WHAT TO DO — Below are some records. Output the lines from the first one through the line that holds "Y=F*CH/(py-HY); return np.array([(px-CX)*Y/F,Y,0.0])", exactly as written, with no pictures.

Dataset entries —
****************

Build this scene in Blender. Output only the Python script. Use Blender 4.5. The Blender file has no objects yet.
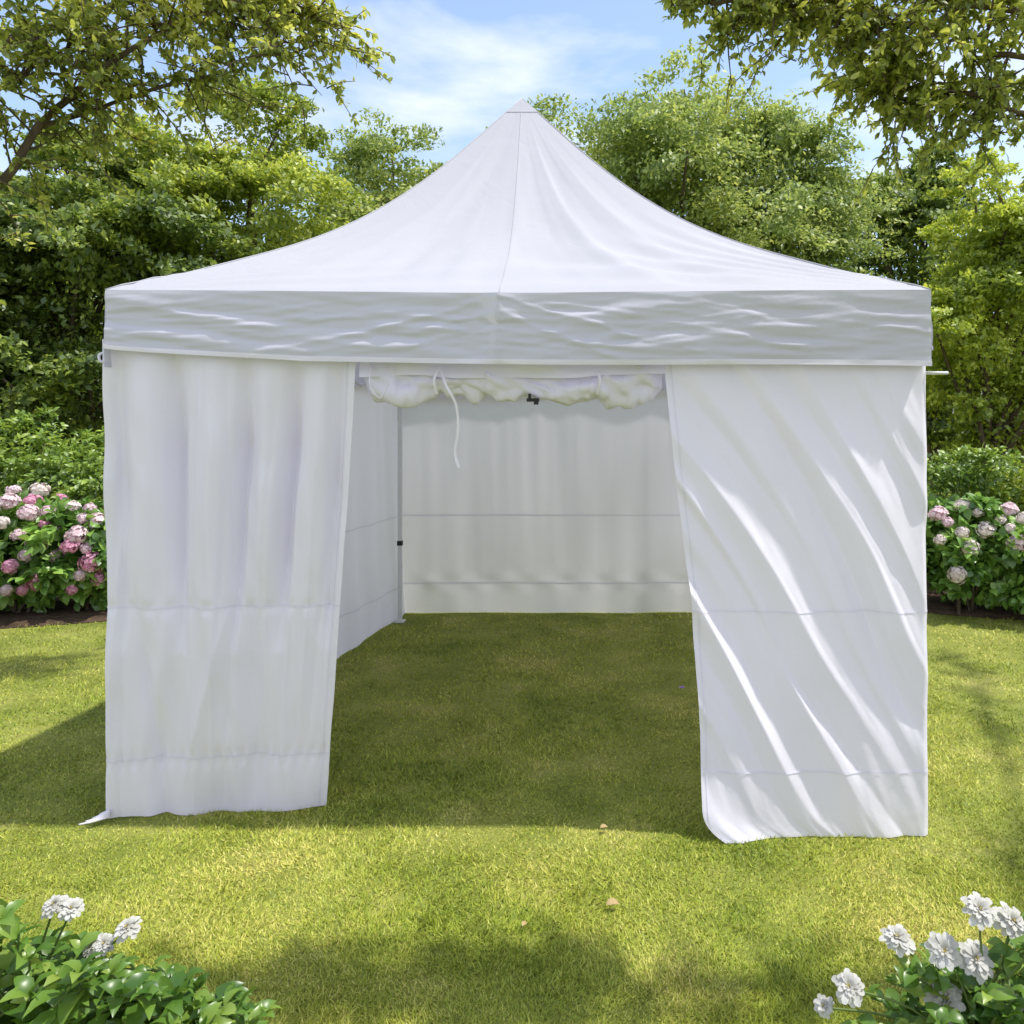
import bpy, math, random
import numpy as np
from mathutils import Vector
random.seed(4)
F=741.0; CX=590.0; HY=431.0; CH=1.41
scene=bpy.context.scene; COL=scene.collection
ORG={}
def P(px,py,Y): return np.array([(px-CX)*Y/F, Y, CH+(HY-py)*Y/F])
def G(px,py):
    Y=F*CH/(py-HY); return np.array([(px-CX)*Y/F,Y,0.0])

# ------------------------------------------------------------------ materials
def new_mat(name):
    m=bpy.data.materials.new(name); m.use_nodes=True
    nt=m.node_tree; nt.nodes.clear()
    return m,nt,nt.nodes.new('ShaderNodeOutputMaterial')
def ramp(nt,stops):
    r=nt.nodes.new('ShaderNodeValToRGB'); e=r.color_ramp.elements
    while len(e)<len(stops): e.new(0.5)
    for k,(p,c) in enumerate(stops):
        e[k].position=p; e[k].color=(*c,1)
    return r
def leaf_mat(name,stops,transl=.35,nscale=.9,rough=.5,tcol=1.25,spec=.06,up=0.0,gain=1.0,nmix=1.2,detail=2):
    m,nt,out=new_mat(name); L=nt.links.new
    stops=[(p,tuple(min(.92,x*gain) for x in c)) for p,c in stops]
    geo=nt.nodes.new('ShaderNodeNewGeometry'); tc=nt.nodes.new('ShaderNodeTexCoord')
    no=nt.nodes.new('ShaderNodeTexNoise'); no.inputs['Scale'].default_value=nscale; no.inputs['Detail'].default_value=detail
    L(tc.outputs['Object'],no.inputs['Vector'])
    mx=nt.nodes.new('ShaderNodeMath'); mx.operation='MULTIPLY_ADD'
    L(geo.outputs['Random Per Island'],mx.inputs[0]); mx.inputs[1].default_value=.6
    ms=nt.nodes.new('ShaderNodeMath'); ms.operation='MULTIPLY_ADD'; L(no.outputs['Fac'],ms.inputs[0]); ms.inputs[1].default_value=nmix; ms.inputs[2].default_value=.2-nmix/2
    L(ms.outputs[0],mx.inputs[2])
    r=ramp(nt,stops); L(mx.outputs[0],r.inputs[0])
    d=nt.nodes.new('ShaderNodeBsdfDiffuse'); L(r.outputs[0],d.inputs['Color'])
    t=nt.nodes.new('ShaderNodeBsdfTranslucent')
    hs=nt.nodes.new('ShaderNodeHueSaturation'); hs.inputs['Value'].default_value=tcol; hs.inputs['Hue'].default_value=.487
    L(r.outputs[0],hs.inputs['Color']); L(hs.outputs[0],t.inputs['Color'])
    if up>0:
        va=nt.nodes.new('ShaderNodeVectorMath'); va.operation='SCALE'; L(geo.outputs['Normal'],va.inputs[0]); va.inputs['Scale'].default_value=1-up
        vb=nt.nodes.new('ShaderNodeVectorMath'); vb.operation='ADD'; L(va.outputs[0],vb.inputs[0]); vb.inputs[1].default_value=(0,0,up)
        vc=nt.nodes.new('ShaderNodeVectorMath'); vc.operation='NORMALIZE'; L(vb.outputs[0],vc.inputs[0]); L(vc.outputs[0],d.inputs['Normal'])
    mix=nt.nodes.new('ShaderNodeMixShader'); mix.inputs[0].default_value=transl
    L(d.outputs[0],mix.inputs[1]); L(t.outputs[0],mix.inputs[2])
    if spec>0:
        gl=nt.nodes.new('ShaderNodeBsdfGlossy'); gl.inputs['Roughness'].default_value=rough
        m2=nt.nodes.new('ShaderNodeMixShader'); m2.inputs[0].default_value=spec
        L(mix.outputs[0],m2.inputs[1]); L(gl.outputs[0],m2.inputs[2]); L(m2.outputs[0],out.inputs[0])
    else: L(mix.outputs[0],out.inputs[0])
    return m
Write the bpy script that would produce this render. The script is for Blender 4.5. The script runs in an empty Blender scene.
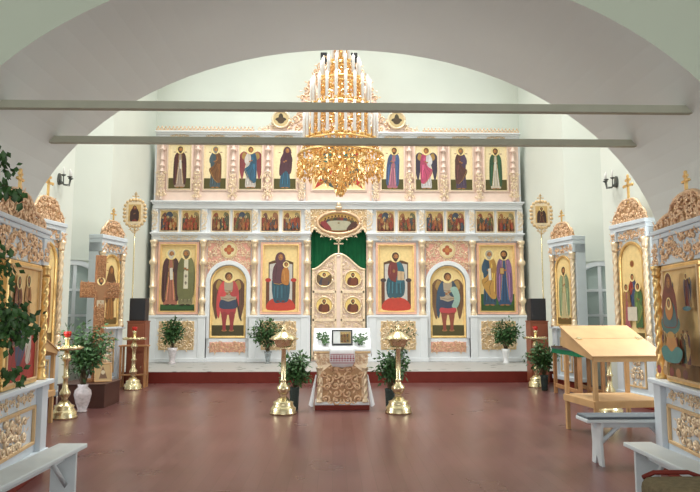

****************

RESULT OF THE TASK —
Build this scene in Blender. Output only the Python script. Use Blender 4.5. The Blender file has no objects yet.
import bpy, math, random
import numpy as np
from mathutils import Vector
random.seed(4)
F=741.0; CX=590.0; HY=431.0; CH=1.41
scene=bpy.context.scene; COL=scene.collection
ORG={}
def P(px,py,Y): return np.array([(px-CX)*Y/F, Y, CH+(HY-py)*Y/F])
def G(px,py):
    Y=F*CH/(py-HY); return np.array([(px-CX)*Y/F,Y,0.0])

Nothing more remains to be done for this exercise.